On occasion, the amplifier would cause the same 90% signal to drop to the 33% level, as seen in the picture to the left, causing the station to not decode.  When I turn the auto-gain knob on the 15-2507–the same knob that can adjust the attenuation from 20 to 30 dB–to 20 dB, the local signal returns at 90% strength.  Incidentally, when the amplifier is acting up, the weakened signal levels also prohibit any distant TV DX signals from coming in.  The problem itself may be present for a few hours and then it ‘corrects’ itself on its own, allowing signals to be received at full 30 dB-amplified levels.  Nothing I can do would fix the problem, including unplugging the device for a while.  It seems to have a mind of its own.

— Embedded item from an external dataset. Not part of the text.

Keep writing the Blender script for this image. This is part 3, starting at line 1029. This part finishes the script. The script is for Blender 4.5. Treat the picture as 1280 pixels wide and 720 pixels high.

This defect only seems to affect TV reception.  Distant FM signals come in the same regardless of if this TV problem is present.  The problem is causing me to look into other preamps in the future, possibly a Channel Master brand, as I’ve received many strong FM signals from a distant city but no trace of TV signals and I know if FM signals are coming in strong, then TV signals are likely coming in with comparable strengths.


Even with some downsides, I still recommend all DXers to test out a preamp, as long as they can return it if it doesn’t work out for them.  I have proven that amplifiers can greatly improve reception conditions and bring in signals that otherwise would not be received.  TV DXers may want to look into other brands, such as Channel Master, to achieve positive results.